Казалось, теперь настал звездный час Мартины, ставшей при малолетстве Ираклона единоличной правительницей Римской империи. Она тут же открыла доступ во дворец патриарху Пирру, а Филагрия повелела постричь в духовный сан и сослать в крепость Септем, что стояла на берегу Гибралтарского пролива[794]
. Будучи мстительной, августа подвергла опале также многих лиц, близких своему покойному пасынку и Филагрию, а некоторых из них даже казнив. После этого обычные государственные дела овладели ее сознанием.Патриарх Кир, помилованный скончавшимся монархом, продолжал приготовления к своему отъезду и в августе 641 г. с большой свитой отплыл в Александрию, имея рядом с собой войска августала Феодора, нового начальника Египта. Прибыв в ночь под праздник Воздвижения Честного Креста Господня, Кир и Феодор отправились в монастырь Табеннисиотов, откуда начался большой Крестный ход. Радость от возвращения патриарха была так велика, что улицы покрыли коврами, а рядом стояли возбужденные толпы народа.
По ошибке диакон запел гимн, применяемый при Пасхальном богослужении, из чего все сделали вывод, что Кир не доживет до следующей Пасхи – кстати сказать, так и случилось в действительности. Но в целом возвращение патриарха и особенно Феодора в Александрию принесло некоторое успокоение столице Египта, в которой только что прошли кровавые столкновения между халкидонитами и монофизитами, вызванные жесткой церковной политикой римских военачальников[795]
.Хотя приезд Феодора в Александрию дал положительный результат, Мартине вскоре пришлось пожалеть, что она так опрометчиво оставила Константинополь без надежной охраны. Выполняя поручения покойного св. Константина, Валентин Аршакуни выехал к войску, где и получил известие о смерти императора. Армия и Валентин всерьез опасались за судьбу малолетних детей умершего царя. Поэтому они без особых раздумий начали марш к Константинополю, заняв по дороге Халкидон, чем вызвали переполох в столице.

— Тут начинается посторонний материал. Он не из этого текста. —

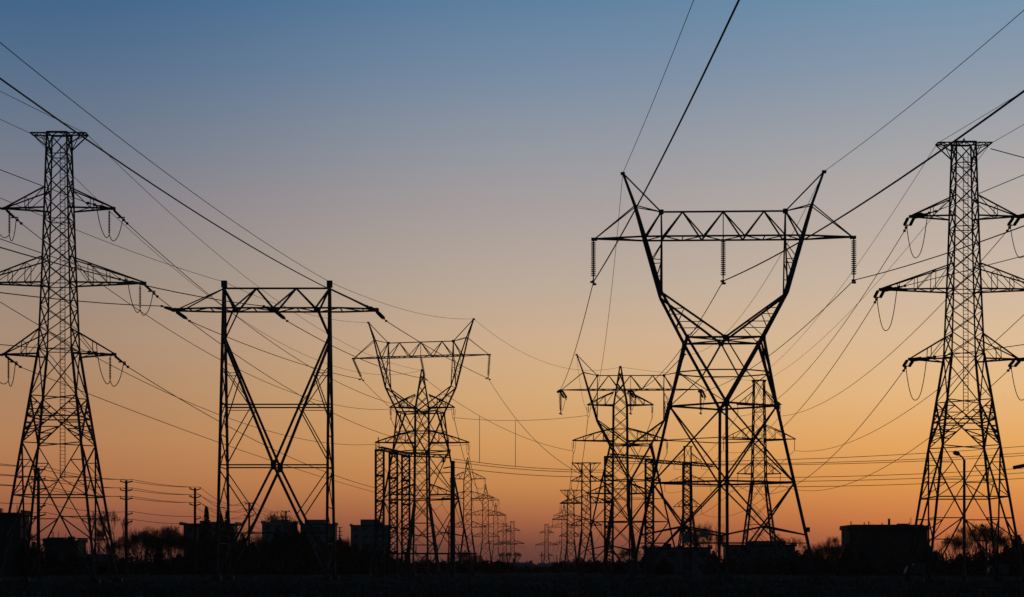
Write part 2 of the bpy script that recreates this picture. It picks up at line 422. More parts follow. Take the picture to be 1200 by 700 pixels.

Мартина срочно подтянула немногие воинские соединения, находившиеся поблизости, а император Ираклон вместе с патриархом Пирром вышли к народу с детьми св. Константина III Ираклием и Феодосием и дали публичную клятву, что никто из них не причинит вреда порфирородным наследникам. Эта акция имела несомненный успех – народ заметно поутих, и Ираклон решил повторить ее перед восставшей армией. Но Валентин Аршакуни не допустил его к войску, император Ираклон был вынужден вернуться в Константинополь, где его, впрочем, бурно славословили, понося при этом Валентина[796]

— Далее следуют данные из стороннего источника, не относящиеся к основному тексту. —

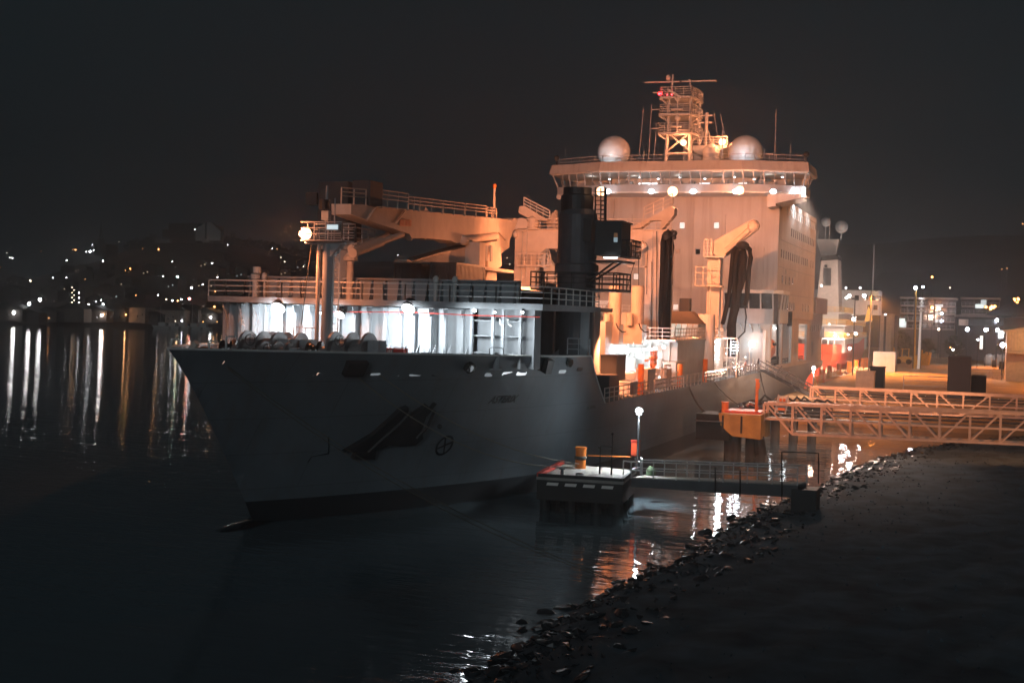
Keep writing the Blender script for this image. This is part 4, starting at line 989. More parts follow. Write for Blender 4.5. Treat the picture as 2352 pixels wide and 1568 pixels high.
# starboard-side balcony deck seen between tower and ventilators
mb = MB().box(HX0, a.x+6, 170, HY, 12.6, 12.8).rail([(HX0, 170, 12.8), (a.x+6, 170, 12.8)], 1.3, .9, .05); mb.build('front_balcony', 'white', house)
q = at(1380, 705, Y=HY-.1); MB().prism([(q.x-.8, q.z+.9), (q.x+1.2, q.z+.9), (q.x, q.z-.9), (q.x-.8, q.z-.9)], 'y', HY-.12, HY-.05).build('front_window', glow('grey_green_window', (.4, .55, .55), .25), house)
mb = MB()
for i, dx in enumerate((-9.2, -6.6, -3.1, -.6, 1.9, 6.2, 8.8, 11.4)):
    mb.tube([(CX+dx, HY-.07, 13.2+(i % 3)*2.6), (CX+dx, HY-.07, 28.8-(i*5 % 4)*2.2)], .05+.03*(i % 2), 5)
for z in (16.6, 20.1, 23.6, 27.0): mb.box(HX0, HX1, HY-.03, HY, z-.03, z+.03)
mb.build('front_pipes', hw, house)
MB().ladder((CX+10.4, HY-.15, 13), (CX+10.4, HY-.15, 22.5), .5, .035).build('front_ladder', 'rail', house)
for x, z in ((CX+5., 18.2), (CX-4.2, 21.7), (CX+9, 25.1), (CX+8.8, 21.6)): MB().box(x-.25, x+.25, HY-.05, HY-.01, z-.3, z+.3).build('blanked_port', 'ship', house)
# control cab jutting out at the port corner
CZ0, CZ1, CZ2, CZ3 = 12.15, 14.1, 16.1, 16.55
xl, xr = CX+5.4, HX1+.6
cabc = MB().box(xl, xr-.6, 171.2, HY, CZ0, CZ1).build('port_control_cab', 'ship', ship)
MB().prism([(xl-.3, 170.0), (xr-.4, 170.0), (xr+.6, 171.6), (xr+.6, 177.5), (xl-.3, 177.5)], 'z', CZ2, CZ3).build('cab_roof', 'white', cabc)
MB().box(xl, xr-.9, 171.5, 175, CZ1, CZ2).box(xr-.9, xr-.1, 171.9, 180, CZ0, CZ2-.02).build('cab_core', 'dark', cabc)
n_ = 5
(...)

.Но, как это часто бывает, настроение толпы вскоре быстро переменилось. Спустя короткое время константинопольцы стали довольно скептически относиться к клятве Ираклона и потребовали венчать на царство сына св. Константина III Ираклия. И хотя патриарх Пирр уговаривал Ираклона проигнорировать это требование, царь все же явился в храм Св. Софии, где и произошло венчание маленького Ираклия. На головку мальчика был возложен венец, не так давно снятый с тела царственного деда отцом нового царя и подаренный Мартиной храму.
Как ни странно, это событие только раззадорило толпу, теперь обратившую свой гнев против патриарха Пирра. Либо весть о его истинном отношении к состоявшемуся венчанию облетела город, либо поведение архиерея в ходе праздничной службы смутило прихожан, но константинопольцы, среди которых было много иудеев, дерзко ворвались в алтарь храма Св. Софии и, овладев ключами храма, буйно прошлись по Константинополю.

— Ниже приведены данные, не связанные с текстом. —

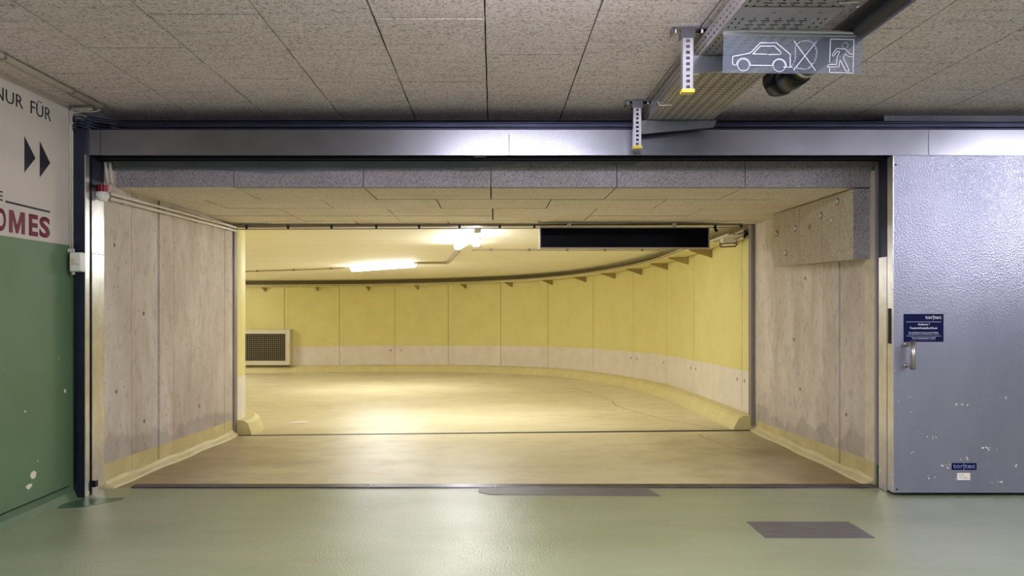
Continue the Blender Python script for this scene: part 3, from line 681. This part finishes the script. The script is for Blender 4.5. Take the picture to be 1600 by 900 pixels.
for i in range(1, len(fine)):
    s += (fine[i]-fine[i-1]).length
    if s >= nxt and s < 22:
        nxt += 1.22; p, n = fine[i], fnn[i]; tdir = Vector((n.y, -n.x)); bm = B(); pts = []
        for o, dz in ((.005, -.152), (.29, -.152), (.29, -.165), (.005, -.255)):
            for sg in (-1, 1):
                c = p+n*o+tdir*.018*sg; pts.append((c.x, c.y, zc(p.x, p.y)+dz))
        hexa(bm, [pts[6], pts[4], pts[5], pts[7]], [pts[0], pts[2], pts[3], pts[1]]); obj('bracket', bm, simple('bracket steel', lin(168, 152, 96), .6, .2) if 'brk' not in M else M['brk'], rt)
        M.setdefault('brk', bpy.data.materials['bracket steel'])
for k, (o, dz) in enumerate(((.10, -.135), (.15, -.132), (.20, -.134), (.25, -.133))):
    seg = path(W[:8], 8)[3:]; nn = normals(seg)
    pts = [(p.x+n.x*o, p.y+n.y*o, zc(p.x, p.y)+dz) for p, n in zip(seg, nn)]
    tag(obj('tray_cable', tube(B(), pts, .014, 6), 'pipe_white', smooth=True), ('wall side', 'second', 'third', 'lip side')[k]+' cream cable in the tray along the ramp wall, counted from wall', 'cable', 'cables in the ramp tray')
# conduits and box at the tray's end
for k in range(3):
    p0 = at(1150, 376-5*k, 8.88); p1 = at(1165, 369.5-5*k, 8.60)
    tag(obj('pipe_stub', tube(B(), [p0+Vector((-.03, .35, -.02)), p0, p1], .017, 8), 'pipe_white', smooth=True), ('lowest', 'middle', 'topmost')[k]+' of three cream pipe stubs at the right tray end', 'pipe', 'pipe stubs at tray end')
a = at(1132, 372, 9.0)
bm = B(); p = [at(1130, 379, 8.85), at(1150, 371.5, 8.75), at(1150, 364, 8.75), at(1130, 371, 8.85)]
hexa(bm, [p[0], p[1], p[1]+Vector((0, .12, 0)), p[0]+Vector((0, .12, 0))], [p[3], p[2], p[2]+Vector((0, .12, 0)), p[3]+Vector((0, .12, 0))])
tag(obj('junction_box', bm, 'pipe_white'), 'flat cream box beside the pipe stubs at the right tray end', 'box')
hk = empty('pipe_hanger', at(1137, 385, 8.8)); tag(hk, 'small dark metal bracket frame beneath the flat cream box', 'bracket')
for (x0, y0, x1, y1) in ((1124, 381, 1151, 379.5), (1126, 386, 1150, 385), (1151, 376, 1151, 384), (1125, 379, 1125, 386)):
    obj('bar', tube(B(), [at(x0, y0, 8.8), at(x1, y1, 8.8)], .009, 6), 'frame_grey', hk)
tag(obj('cable_tie', tube(B(), [at(1163, 360, 8.58), at(1166, 365, 8.56), at(1163, 371, 8.57), at(1165.5, 362, 8.59)], .011, 6), 'black', smooth=True), 'black strap around the ends of the three pipe stubs', 'strap')
tag(obj('cable_end', tube(B(), [at(1116, 354, 8.36), at(1118, 358, 8.34), at(1120, 361.5, 8.33)], [.010, .014, .016], 8), 'black', smooth=True), 'short black cable end hanging right of the display', 'cable')

# luminaires
def luminaire(name, p0, p1, m, label, group=None, zfun=None, w=.052, depth=.042):
    p0 = Vector(p0); p1 = Vector(p1); c = (p0+p1)/2; z0 = zfun(p0.x, p0.y); z1 = zfun(p1.x, p1.y)
    root = empty(name, (c.x, c.y, (z0+z1)/2)); tag(root, label, 'light', group)
    d = (p1-p0).normalized(); s = Vector((-d.y, d.x))
    def pr(off0, off1, ins, hw):
        a = p0+d*ins; b = p1-d*ins
        Q = lambda q, sg, z: (q.x+s.x*sg*hw, q.y+s.y*sg*hw, z)
        return hexa(B(), [Q(a,-1,z0-off1), Q(b,-1,z1-off1), Q(b,1,z1-off1), Q(a,1,z0-off1)], [Q(a,-1,z0-off0), Q(b,-1,z1-off0), Q(b,1,z1-off0), Q(a,1,z0-off0)])
    obj('housing', pr(.0, .045, 0, w*.75), 'plastic_white', root)
    bm = B(); n = 8; ra = []
    for q, zz in ((p0+d*.02, z0), (p0+d*.05, z0), (p1-d*.05, z1), (p1-d*.02, z1)):
        f = .75 if q in (p0+d*.02, p1-d*.02) else 1
        ra.append([bm.verts.new((q.x+s.x*math.cos(PI*k/n)*w*f, q.y+s.y*math.cos(PI*k/n)*w*f, zz-.046-math.sin(PI*k/n)*depth*f)) for k in range(n+1)])
    for A_, B_ in zip(ra, ra[1:]): [bm.faces.new((A_[k], A_[k+1], B_[k+1], B_[k])) for k in range(n)]
    bm.faces.new(ra[0]); bm.faces.new(ra[-1][::-1]); [bm.faces.new((A_[0], B_[0], B_[-1], A_[-1])) for A_, B_ in zip(ra, ra[1:])]
    obj('diffuser', bm, m, root); return root
ZC = lambda x, y: zc(x, y)-.001
luminaire('ceiling_light', (-2.60, 14.6), (-1.32, 13.62), 'tube', 'lit tube light lying lengthwise on the far ramp ceiling', zfun=ZC)
luminaire('ceiling_light', (-.47, 10.5), (-.17, 8.95), 'tube', 'lit tube light pointing toward the inner opening', zfun=ZC)
luminaire('ceiling_light', (-7.4, 15.6), (-6.0, 16.2), 'tube', 'lit tube light further round the ramp bend', zfun=ZC)
GZ = lambda x, y: CEIL
for x, y in ((.27, 2.6), (5.35, 2.6), (.3, -1.6), (5.35, -1.6)):  # front pair placed from the steel's reflections; rear pair added to brighten the garage
    luminaire('garage_light', (x-.6, y), (x+.6, y), 'tube_garage', 'garage ceiling tube light '+('in front of' if y > 0 else 'added as fill behind')+(' the viewpoint' if x < 1 else ' the sliding door side'), 'light' and 'garage tube lights', zfun=GZ, w=.09, depth=.07)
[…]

При таких обстоятельствах патриарх ночью прошел в алтарь, снял свой омофор, возложил его на жертвенник и, добровольно отказавшись от сана, укрылся в доме одной благочестивой женщины. «Не отчуждаюсь от священничества, но отступаюсь из-за непослушного народа», – сказал он напоследок[797]
.Поговаривали и, возможно, небезосновательно, что его смущал не столько гнев толпы, сколько реакция Мартины на венчание малолетнего Ираклия. Окончательно разойдясь в оценках на свершившиеся события с августой, Пирр и решился на этот шаг. Впрочем, по другой версии, гораздо более правдоподобной, поступок архиерея был обусловлен тем, что он поддерживал Мартину, впавшую в немилость толпы после воцарения Константа II. И потому практически был вынужден сложить с себя сан. Однако это не спасло его от последующих неприятностей: экспатриарх подвергся опале и был сослан в Триполис[798]
.Но поступок Ираклона не внес успокоения – Валентин Аршакуни из Халкидона рассылал воззвания по провинциям в защиту наследников св. Константина III, а в самом Константинополе умело распускал слухи, будто смерть покойного императора – дело рук августы[799]
. Положение Мартины становилось очень опасным, и она решила перекупить Валентина, направив к тому целое посольство.